_DATASET RECORDS_
## START
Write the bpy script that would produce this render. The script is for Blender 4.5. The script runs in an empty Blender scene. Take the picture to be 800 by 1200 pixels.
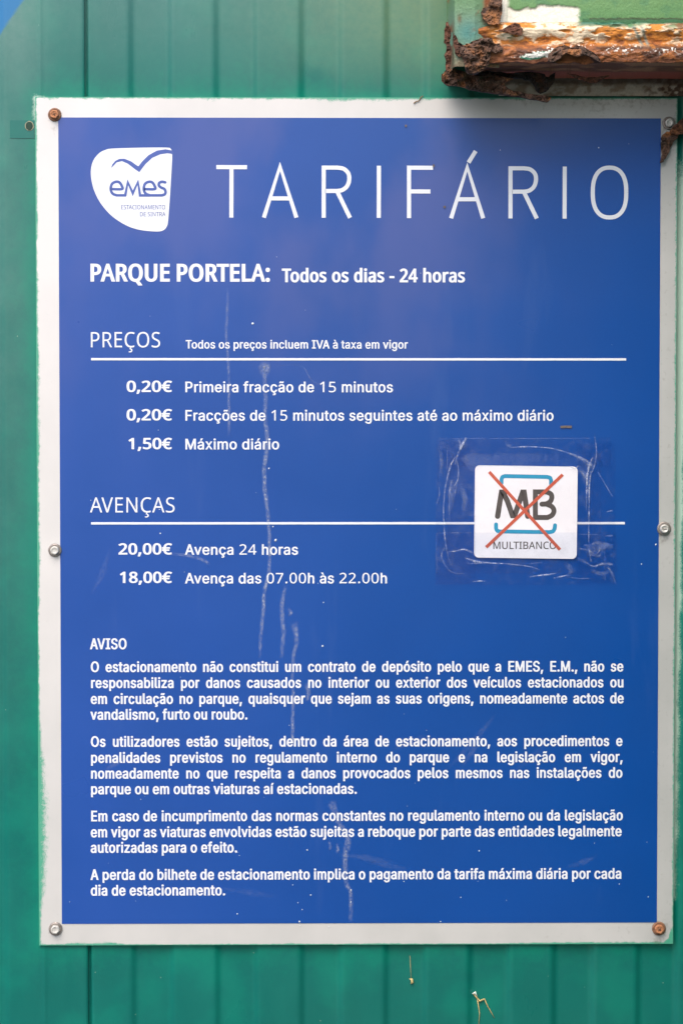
## END
## START
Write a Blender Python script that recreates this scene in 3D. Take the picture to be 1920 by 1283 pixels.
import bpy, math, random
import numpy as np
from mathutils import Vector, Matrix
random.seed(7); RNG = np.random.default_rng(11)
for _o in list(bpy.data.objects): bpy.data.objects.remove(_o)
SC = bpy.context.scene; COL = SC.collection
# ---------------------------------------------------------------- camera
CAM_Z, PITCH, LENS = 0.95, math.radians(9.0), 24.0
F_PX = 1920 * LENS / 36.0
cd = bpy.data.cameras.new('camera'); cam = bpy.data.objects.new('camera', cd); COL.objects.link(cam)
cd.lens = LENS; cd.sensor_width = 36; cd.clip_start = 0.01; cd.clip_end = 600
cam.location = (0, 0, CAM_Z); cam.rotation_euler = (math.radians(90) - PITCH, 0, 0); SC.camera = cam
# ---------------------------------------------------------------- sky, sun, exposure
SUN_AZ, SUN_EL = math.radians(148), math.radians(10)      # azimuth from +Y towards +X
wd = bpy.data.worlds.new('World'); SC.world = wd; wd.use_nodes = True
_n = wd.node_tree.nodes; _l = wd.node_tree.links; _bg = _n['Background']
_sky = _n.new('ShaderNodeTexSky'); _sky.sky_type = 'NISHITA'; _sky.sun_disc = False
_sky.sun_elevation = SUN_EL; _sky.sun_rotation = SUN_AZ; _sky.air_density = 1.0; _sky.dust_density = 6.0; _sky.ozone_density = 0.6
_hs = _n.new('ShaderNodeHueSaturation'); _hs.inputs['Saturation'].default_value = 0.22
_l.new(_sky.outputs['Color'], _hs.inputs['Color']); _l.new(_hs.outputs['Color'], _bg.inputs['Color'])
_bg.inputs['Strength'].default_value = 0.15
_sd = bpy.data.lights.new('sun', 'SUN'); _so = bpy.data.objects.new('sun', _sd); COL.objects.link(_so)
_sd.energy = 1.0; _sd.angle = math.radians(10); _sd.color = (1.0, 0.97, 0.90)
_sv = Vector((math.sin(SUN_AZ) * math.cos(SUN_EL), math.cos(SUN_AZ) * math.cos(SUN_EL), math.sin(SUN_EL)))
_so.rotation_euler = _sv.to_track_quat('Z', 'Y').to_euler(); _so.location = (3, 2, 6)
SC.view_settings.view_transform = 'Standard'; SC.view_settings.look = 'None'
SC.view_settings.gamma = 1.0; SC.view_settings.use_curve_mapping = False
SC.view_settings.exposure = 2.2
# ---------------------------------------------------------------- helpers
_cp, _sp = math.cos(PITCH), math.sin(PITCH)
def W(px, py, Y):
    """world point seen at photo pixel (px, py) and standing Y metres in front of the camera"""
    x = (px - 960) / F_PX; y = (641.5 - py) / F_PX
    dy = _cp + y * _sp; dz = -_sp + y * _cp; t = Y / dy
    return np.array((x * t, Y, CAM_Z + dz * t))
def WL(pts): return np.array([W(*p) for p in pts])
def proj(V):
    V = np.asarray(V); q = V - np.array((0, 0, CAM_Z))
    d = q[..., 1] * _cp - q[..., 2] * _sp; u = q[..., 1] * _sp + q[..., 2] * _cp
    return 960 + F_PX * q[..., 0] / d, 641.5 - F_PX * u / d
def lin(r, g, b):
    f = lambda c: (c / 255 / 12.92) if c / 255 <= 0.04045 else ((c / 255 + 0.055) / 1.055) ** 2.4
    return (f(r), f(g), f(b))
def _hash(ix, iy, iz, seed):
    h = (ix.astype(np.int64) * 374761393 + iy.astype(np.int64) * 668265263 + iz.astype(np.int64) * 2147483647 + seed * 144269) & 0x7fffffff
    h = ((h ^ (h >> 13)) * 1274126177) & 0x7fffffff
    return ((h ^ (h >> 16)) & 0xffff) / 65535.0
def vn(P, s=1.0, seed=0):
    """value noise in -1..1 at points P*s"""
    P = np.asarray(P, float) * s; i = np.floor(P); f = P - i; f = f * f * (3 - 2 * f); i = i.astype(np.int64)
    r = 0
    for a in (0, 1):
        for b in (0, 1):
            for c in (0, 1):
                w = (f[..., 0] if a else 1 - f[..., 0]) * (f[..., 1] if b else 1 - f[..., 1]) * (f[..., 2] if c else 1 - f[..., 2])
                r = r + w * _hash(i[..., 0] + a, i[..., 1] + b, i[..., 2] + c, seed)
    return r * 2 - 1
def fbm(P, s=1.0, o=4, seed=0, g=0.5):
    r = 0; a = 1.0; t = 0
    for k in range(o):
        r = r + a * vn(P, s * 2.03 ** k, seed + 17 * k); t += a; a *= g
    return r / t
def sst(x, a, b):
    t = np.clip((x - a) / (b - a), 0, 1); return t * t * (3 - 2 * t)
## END
_WRITTEN INSTRUCTION_
Track down the lines that include the word "scene" and copy them.

_FULL SOLUTION_
Write the bpy script that would produce this render. The script is for Blender 4.5. The script runs in an empty Blender scene. Take the picture to be 800 by 1200 pixels.
Write a Blender Python script that recreates this scene in 3D. Take the picture to be 1920 by 1283 pixels.
SC = bpy.context.scene; COL = SC.collection